Spitzennationen wie Brasilien, Spanien oder Italien, am 15. November bei der EM-Revanche in Mailand im 100. Länderspiel von Löw ein echter Gradmesser für die DFB-Auswahl, hätten die Fehler der deutschen Defensive wohl gnadenlos bestraft.
Falsche Neun im falschen Film
"Bis zur WM müssen wir alle konstant auf hohem Niveau verteidigen", forderte Manuel Neuer, der trotz einiger guter Paraden auch nicht immer souverän wirkte. Löw blieb trotz der Aussetzer gegen die Iren aber gelassen: "Wir haben zum wiederholten Mal kein Gegentor kassiert. Vor der Weltmeisterschaft haben wir Zeit uns einzuspielen. Davon werden wir in allen Mannschaftsteilen profitieren."
Das ist auch im Angriff vonnöten, wo sich in Abwesenheit der verletzten Stammkräfte Miroslav Klose und Mario Gomez Arsenal-Spielmacher Mesut Özil in seinem 50. Länderspiel trotz seines genialen Treffers als einzige Spitze ziemlich verloren vorkommen musste. Denn Löws auserkorene "falschen Neun" musste sich mangels Anspiele im falschen Film vorgekommen sein muss.
"Wir müssen noch viele Kleinigkeiten verbessern, wenn wir in Brasilien tatsächlich zu den Favoriten zählen wollen", bemerkte denn auch selbstkritisch Bastian Schweinsteiger, der selbst nicht seinen besten Tag erwischt hatte. Damit bezog sich der Vize-Kapitän auf die mangelhafte Passgenauigkeit und auch die fehlenden Vollstreckerqualitäten im Angriff. Denn trotz 75 Prozent Ballbesitz und 28 Torschüssen fehlten auch gegen die Iren die ganz klaren Einschussmöglichkeiten.
Löws Vertragsgespräche vorerst auf Eis
Im letzten Qualifikationsspiel am Dienstag in Stockholm gegen Schweden (20:15 Uhr im Liveticker) soll dies bereits besser werden, wie Löw betonte. Möglicherweise lässt der Bundestrainer in Max Kruse zumindest einen etatmäßigen Stürmer in vorderster Front agieren. "Das ist eine Möglichkeit", sagte der Bundestrainer, der in den kommenden Tagen seinen Vertrag beim DFB verlängern wird.

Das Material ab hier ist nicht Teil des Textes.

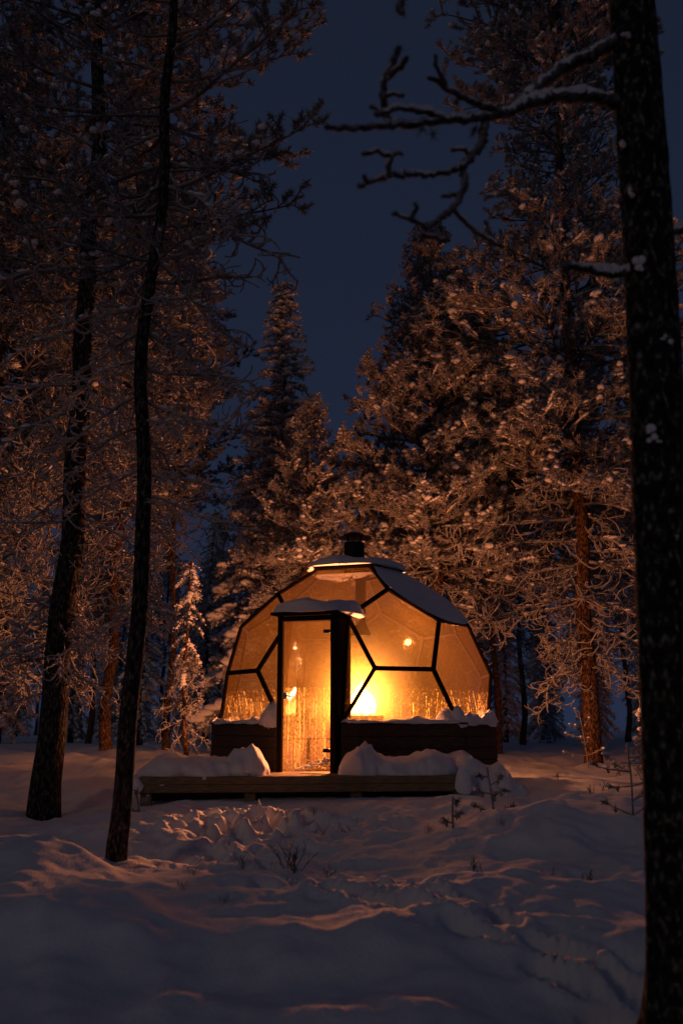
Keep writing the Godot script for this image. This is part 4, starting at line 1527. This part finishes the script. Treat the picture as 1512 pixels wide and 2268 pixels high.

Bis zur Wochenmitte liegen die Vertragsgespräche aber auf Eis. "Ich habe immer gesagt, dass wir über dieses Thema nach der Qualifikations-Runde sprechen. Und die ist noch nicht zu Ende. Wir haben ja bereits einige Eckdaten abgeklärt, von daher sehe ich keine Probleme. Bis zum Schweden-Spiel tut sich nichts, dann werden wir mit dem Präsidenten und dem Generalsekretär reden", betonte Löw.